§ **ENTRIES PROVIDED**:

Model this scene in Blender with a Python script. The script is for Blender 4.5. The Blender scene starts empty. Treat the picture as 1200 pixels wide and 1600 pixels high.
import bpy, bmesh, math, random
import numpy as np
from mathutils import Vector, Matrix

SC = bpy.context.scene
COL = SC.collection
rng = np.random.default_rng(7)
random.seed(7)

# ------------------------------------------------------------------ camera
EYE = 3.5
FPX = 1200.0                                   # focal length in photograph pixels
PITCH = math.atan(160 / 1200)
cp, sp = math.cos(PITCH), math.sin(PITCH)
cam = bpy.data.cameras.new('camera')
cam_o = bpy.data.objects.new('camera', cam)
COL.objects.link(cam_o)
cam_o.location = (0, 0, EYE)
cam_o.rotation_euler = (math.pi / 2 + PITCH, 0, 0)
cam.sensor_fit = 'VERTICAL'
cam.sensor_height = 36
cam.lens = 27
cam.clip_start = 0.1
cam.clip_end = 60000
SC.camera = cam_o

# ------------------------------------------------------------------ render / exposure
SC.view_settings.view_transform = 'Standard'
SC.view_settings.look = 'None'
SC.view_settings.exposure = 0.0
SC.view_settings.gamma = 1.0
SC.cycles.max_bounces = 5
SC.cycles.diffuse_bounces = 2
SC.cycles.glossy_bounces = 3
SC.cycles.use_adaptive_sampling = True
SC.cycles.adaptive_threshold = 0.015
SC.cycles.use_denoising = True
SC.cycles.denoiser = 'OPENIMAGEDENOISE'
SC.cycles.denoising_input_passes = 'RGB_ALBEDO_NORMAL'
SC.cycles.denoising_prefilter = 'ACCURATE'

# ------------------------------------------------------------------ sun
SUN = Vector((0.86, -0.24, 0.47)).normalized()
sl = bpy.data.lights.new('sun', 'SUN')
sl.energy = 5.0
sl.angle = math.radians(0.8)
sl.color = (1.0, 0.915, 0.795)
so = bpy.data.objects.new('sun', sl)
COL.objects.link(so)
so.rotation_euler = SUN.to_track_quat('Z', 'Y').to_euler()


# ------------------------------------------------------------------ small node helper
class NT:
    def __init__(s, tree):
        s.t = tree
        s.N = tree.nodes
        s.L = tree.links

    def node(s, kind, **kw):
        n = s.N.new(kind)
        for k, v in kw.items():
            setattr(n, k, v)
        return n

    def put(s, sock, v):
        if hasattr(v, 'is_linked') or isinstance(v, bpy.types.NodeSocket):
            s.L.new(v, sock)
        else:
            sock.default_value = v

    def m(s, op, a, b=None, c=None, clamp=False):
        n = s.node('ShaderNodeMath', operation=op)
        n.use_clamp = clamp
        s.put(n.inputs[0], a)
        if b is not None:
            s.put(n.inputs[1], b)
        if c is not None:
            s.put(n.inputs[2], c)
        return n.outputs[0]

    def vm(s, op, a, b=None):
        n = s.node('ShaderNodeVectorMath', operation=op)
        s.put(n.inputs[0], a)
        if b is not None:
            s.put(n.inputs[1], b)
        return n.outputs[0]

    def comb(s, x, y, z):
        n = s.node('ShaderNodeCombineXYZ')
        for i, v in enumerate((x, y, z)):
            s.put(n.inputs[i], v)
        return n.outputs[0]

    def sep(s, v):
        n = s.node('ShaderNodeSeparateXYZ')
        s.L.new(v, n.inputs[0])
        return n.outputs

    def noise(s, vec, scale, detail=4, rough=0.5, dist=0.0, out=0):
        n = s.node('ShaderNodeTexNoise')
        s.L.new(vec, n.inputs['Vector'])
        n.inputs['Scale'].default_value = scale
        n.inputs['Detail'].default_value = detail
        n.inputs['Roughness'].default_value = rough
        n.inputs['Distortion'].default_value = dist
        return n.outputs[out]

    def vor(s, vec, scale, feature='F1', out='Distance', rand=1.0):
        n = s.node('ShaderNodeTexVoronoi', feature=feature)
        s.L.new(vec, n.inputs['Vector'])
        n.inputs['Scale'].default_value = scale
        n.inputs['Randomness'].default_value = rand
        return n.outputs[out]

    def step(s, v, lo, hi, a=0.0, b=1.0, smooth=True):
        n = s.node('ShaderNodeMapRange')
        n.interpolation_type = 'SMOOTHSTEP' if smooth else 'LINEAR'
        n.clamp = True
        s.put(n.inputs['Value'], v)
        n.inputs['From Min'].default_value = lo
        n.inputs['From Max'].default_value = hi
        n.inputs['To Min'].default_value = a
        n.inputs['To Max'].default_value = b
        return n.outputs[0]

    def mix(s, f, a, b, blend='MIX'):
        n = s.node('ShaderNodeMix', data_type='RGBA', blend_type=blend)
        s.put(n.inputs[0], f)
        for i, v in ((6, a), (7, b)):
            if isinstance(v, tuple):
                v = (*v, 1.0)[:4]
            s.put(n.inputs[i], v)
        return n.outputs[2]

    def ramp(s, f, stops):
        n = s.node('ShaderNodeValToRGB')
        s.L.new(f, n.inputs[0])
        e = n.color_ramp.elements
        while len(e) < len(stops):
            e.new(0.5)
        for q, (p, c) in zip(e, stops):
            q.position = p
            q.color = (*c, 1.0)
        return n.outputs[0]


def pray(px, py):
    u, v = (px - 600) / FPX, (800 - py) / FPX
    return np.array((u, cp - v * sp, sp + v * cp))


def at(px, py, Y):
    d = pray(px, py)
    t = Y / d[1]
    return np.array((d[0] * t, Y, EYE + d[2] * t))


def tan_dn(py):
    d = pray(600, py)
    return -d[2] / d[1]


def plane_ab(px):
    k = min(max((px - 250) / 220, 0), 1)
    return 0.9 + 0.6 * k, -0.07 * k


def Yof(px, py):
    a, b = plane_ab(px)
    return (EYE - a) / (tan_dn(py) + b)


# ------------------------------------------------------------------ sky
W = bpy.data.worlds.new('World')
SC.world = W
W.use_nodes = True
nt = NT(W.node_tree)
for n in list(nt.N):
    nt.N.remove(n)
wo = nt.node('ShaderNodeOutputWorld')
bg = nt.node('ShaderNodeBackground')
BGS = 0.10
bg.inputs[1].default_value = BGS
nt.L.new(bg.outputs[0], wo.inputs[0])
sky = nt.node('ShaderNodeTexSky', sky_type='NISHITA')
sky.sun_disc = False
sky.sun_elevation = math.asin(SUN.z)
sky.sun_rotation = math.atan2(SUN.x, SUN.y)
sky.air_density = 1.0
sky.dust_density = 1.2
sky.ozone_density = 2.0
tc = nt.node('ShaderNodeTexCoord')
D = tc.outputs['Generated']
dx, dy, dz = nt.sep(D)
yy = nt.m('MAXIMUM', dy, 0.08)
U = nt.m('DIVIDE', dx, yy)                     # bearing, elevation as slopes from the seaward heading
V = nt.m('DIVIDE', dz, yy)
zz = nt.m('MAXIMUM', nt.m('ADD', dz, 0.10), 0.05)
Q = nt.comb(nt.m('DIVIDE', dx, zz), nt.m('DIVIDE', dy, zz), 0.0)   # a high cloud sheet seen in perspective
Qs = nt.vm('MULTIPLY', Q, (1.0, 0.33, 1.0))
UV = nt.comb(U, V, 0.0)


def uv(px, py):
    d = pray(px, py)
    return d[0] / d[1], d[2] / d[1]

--

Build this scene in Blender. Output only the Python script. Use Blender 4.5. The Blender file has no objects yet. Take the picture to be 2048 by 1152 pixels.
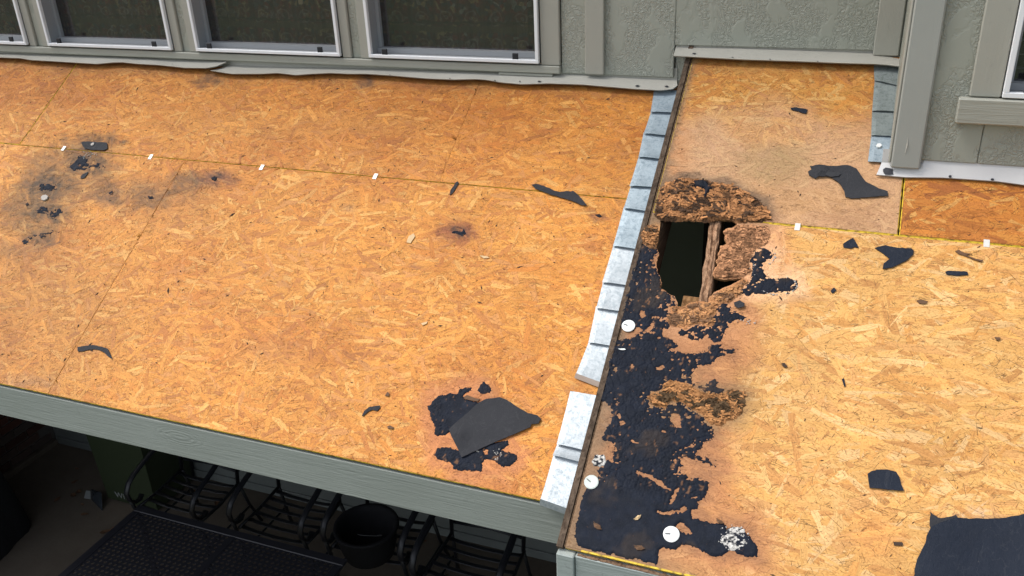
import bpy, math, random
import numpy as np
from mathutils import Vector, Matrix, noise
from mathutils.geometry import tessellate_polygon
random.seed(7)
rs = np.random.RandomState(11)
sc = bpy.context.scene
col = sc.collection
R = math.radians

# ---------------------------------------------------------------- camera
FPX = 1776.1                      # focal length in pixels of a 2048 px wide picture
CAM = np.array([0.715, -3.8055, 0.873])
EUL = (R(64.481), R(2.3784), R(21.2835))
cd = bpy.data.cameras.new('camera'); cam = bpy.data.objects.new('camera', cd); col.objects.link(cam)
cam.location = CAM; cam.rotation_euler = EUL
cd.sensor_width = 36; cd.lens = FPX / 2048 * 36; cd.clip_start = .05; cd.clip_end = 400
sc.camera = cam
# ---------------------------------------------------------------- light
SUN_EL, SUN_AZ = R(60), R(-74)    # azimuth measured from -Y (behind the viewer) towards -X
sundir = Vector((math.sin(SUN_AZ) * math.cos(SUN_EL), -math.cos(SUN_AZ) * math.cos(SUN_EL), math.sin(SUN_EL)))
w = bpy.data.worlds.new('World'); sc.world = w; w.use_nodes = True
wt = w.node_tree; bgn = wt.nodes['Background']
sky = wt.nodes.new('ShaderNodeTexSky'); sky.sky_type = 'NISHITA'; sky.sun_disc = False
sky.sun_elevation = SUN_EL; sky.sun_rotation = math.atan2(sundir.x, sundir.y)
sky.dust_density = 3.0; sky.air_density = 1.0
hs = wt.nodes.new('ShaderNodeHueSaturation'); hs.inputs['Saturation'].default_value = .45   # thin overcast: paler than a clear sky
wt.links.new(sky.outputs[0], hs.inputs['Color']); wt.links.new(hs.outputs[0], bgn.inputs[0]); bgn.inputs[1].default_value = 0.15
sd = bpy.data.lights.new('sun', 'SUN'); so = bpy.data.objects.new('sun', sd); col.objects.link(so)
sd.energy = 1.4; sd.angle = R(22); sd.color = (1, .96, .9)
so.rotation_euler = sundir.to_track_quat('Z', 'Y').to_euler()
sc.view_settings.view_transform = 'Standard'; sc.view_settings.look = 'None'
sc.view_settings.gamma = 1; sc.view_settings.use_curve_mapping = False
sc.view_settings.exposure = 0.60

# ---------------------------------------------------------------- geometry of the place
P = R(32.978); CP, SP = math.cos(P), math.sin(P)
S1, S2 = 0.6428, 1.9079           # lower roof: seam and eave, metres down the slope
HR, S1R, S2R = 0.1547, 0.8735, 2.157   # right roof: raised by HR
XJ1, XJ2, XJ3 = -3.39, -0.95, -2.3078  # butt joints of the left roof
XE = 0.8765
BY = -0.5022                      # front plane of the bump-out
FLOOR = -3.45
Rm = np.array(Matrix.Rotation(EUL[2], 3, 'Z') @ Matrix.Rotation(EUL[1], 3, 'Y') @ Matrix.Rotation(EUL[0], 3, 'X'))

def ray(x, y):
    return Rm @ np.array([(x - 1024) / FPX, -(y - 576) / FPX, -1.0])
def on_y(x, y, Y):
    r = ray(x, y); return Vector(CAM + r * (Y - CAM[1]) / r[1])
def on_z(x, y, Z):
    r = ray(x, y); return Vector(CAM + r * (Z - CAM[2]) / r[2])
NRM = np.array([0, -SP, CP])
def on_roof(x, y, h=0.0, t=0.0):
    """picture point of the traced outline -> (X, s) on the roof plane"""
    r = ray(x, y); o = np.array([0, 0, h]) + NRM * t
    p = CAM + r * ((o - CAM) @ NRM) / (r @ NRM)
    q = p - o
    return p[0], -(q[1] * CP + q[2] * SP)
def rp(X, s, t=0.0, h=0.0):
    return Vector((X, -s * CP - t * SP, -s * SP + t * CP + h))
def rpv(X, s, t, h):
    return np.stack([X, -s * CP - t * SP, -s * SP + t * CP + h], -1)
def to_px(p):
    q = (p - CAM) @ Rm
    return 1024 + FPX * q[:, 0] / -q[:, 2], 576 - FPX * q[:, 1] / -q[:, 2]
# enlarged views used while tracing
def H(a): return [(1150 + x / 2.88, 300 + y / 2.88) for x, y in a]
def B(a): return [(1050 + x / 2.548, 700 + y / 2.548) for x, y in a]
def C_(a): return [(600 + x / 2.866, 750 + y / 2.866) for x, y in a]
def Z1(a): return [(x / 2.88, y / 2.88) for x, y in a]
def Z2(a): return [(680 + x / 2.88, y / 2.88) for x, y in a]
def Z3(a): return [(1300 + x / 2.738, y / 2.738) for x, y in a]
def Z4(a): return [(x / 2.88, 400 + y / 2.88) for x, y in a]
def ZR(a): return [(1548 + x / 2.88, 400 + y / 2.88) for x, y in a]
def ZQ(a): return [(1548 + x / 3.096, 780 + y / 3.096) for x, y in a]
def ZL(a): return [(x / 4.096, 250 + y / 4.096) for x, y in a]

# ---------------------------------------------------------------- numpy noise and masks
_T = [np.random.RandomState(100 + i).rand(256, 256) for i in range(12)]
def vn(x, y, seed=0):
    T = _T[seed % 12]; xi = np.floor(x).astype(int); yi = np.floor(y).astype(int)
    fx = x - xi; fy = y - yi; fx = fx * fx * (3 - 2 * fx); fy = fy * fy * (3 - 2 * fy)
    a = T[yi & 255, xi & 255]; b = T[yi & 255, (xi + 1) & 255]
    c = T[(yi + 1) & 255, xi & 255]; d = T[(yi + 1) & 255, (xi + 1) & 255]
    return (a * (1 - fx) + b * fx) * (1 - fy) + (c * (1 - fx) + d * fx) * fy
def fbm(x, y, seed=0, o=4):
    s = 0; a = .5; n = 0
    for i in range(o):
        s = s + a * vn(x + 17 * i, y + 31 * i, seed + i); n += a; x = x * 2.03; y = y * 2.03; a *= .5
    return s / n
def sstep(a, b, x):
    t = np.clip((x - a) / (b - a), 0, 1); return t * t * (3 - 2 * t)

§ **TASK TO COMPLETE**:
Transcribe each line of the data above, unaltered, from the one where "Model this scene" appears to the one where "SC.cycles.denoising_prefilter = 'ACCURATE'" appears, inclusive of both.

§ **ANSWER TO THE TASK**:
Model this scene in Blender with a Python script. The script is for Blender 4.5. The Blender scene starts empty. Treat the picture as 1200 pixels wide and 1600 pixels high.
import bpy, bmesh, math, random
import numpy as np
from mathutils import Vector, Matrix

SC = bpy.context.scene
COL = SC.collection
rng = np.random.default_rng(7)
random.seed(7)

# ------------------------------------------------------------------ camera
EYE = 3.5
FPX = 1200.0                                   # focal length in photograph pixels
PITCH = math.atan(160 / 1200)
cp, sp = math.cos(PITCH), math.sin(PITCH)
cam = bpy.data.cameras.new('camera')
cam_o = bpy.data.objects.new('camera', cam)
COL.objects.link(cam_o)
cam_o.location = (0, 0, EYE)
cam_o.rotation_euler = (math.pi / 2 + PITCH, 0, 0)
cam.sensor_fit = 'VERTICAL'
cam.sensor_height = 36
cam.lens = 27
cam.clip_start = 0.1
cam.clip_end = 60000
SC.camera = cam_o

# ------------------------------------------------------------------ render / exposure
SC.view_settings.view_transform = 'Standard'
SC.view_settings.look = 'None'
SC.view_settings.exposure = 0.0
SC.view_settings.gamma = 1.0
SC.cycles.max_bounces = 5
SC.cycles.diffuse_bounces = 2
SC.cycles.glossy_bounces = 3
SC.cycles.use_adaptive_sampling = True
SC.cycles.adaptive_threshold = 0.015
SC.cycles.use_denoising = True
SC.cycles.denoiser = 'OPENIMAGEDENOISE'
SC.cycles.denoising_input_passes = 'RGB_ALBEDO_NORMAL'
SC.cycles.denoising_prefilter = 'ACCURATE'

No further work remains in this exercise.